The central question became: How might we create a configuration language that feels natural to write, maintains rigorous structure, and addresses the practical needs of modern software development?

The Approach

I approached Column’s design with the methodical rigor of a systems architect:

1. Structural Foundation

First, I established the core structural principles:

  • Two-space indentation for hierarchy
  • Simple key-value syntax for basic properties
  • Clear rules for handling whitespace and special characters
  • Automatic normalization of inconsistent formatting

This created an immediate visual clarity while preventing the common whitespace errors that plague YAML.

2. Type System

Rather than relying on error-prone type inference, I designed:

  • Intuitive defaults for common types (strings, numbers, booleans)
  • Optional type annotations for explicit type checking
  • Clear multiline string handling with purpose-specific variants
  • First-class support for lists and nested objects

The type system balanced implicit simplicity with explicit power—allowing both quick configurations and rigorous type safety.

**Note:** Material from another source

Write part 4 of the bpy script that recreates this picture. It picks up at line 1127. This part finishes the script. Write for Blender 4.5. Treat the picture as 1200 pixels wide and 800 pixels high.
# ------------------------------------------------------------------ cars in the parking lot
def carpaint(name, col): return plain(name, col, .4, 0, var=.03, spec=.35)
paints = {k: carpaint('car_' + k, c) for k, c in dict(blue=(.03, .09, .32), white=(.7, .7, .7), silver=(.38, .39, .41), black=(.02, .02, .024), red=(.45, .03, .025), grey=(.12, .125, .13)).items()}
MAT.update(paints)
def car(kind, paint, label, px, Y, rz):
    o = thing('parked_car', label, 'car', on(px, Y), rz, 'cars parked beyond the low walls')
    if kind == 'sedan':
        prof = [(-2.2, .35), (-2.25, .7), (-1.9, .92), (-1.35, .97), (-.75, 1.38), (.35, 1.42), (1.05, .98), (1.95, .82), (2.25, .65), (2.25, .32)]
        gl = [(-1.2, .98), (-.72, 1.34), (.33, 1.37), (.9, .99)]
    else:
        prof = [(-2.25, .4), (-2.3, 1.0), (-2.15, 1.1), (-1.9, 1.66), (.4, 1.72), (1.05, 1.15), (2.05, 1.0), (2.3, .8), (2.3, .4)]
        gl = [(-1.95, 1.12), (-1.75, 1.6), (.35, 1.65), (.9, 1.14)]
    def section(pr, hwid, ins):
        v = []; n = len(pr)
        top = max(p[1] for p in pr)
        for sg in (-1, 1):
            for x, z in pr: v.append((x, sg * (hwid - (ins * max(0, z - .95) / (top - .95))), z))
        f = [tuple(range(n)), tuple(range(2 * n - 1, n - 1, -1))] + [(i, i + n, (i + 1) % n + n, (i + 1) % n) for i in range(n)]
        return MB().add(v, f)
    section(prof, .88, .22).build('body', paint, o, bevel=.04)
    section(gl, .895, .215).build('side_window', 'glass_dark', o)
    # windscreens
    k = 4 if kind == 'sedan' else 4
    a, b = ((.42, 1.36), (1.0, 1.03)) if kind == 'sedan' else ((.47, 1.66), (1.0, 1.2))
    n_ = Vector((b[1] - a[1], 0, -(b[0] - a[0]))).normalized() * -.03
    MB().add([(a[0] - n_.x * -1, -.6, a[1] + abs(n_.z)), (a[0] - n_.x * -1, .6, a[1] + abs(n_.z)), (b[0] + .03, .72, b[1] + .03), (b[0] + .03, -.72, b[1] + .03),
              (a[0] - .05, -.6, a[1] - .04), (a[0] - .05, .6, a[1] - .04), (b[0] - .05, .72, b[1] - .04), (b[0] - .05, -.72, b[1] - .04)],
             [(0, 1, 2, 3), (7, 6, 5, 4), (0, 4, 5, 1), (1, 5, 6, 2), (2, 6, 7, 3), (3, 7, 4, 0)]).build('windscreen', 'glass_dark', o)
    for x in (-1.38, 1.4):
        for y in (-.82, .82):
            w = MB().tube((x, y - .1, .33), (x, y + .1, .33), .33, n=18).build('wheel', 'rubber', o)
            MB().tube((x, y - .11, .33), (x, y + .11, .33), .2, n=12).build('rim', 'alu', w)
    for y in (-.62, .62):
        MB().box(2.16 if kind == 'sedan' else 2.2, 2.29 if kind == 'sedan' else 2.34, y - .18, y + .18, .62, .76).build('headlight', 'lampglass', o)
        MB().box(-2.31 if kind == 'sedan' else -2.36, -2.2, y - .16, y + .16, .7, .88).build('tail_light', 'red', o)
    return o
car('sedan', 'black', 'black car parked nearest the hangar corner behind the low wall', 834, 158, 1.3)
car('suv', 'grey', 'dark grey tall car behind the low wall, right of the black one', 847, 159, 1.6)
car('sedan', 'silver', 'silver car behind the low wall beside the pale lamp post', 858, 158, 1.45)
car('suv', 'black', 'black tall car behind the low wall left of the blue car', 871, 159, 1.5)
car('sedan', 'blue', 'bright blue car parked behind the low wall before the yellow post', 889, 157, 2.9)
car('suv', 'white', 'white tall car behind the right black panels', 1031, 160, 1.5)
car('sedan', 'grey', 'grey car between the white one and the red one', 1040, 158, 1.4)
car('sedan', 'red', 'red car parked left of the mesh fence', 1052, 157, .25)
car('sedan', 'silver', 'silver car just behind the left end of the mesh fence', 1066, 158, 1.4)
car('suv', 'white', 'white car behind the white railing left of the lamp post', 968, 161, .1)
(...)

3. Environmental Awareness

Modern applications run across multiple environments, so I incorporated:

  • Built-in environment variable substitution
  • Environment-specific configuration files
  • Default value fallbacks
  • Clear resolution rules for conflicts

This environmental awareness addressed real-world deployment needs without complicating the basic syntax.

4. Organizational Features

To support complex applications, I designed:

  • Namespaces for splitting configuration across files
  • Sections for multiple configurations within single files
  • Clear resolution rules when merging configurations
  • Standardized error reporting for troubleshooting

These features enabled Column to scale from simple projects to complex systems while maintaining its readability.

The Solution

Column emerged as a comprehensive configuration language with several distinctive features:

Intuitive Syntax

The language used familiar patterns while avoiding common pitfalls:

# Basic structure
server:
  host: api.example.com
  port: 8080
  timeout: 30s

# Lists with simple syntax
allowed_origins:
  - https://example.com
  - https://admin.example.com

Rich Type Support

Column supported diverse data needs without complexity:

# Automatic type inference
user_count: 42
is_active: true
api_key: $_API_KEY || default_key

# Optional type annotations
created_at: {DATE} 2023-05-20
request_timeout: {DURATION} 30s

Multiline Handling

Different multiline formats addressed specific use cases:

# Preserved formatting for code
sql_query: |
  SELECT *
  FROM users
  WHERE active = true

# Folded text for paragraphs
description: <
  This product helps developers
  create configuration files
  with minimal friction.

Practical Extensibility

Column scaled through namespaces and sections:

# Namespace declaration
@- database
connection_string: $_DB_URL
pool_size: 10

# Section declaration
@/ development
debug: true
log_level: verbose

@/ production
debug: false
log_level: error

What made Column special isn’t any single feature, but the thoughtful balance between simplicity and capability—making the common cases easy while keeping complex cases possible.

Key Insights

This playground project reinforced several principles that inform my approach to entrepreneurial design:

  1. Find friction in the mundane – Innovation opportunities often hide in everyday problems that people have simply accepted

  2. Balance is a feature – The most valuable solutions often find the middle ground between competing concerns, rather than optimizing for one dimension

  3. System design requires empathy – Creating effective languages and interfaces requires deep understanding of both technical and human factors

  4. Details matter at scale – Small design decisions compound dramatically when systems are used thousands of times daily

Column demonstrates my ability to identify opportunities in overlooked spaces and create elegant solutions that balance technical rigor with human usability—a skill set essential for entrepreneurs building foundational technologies.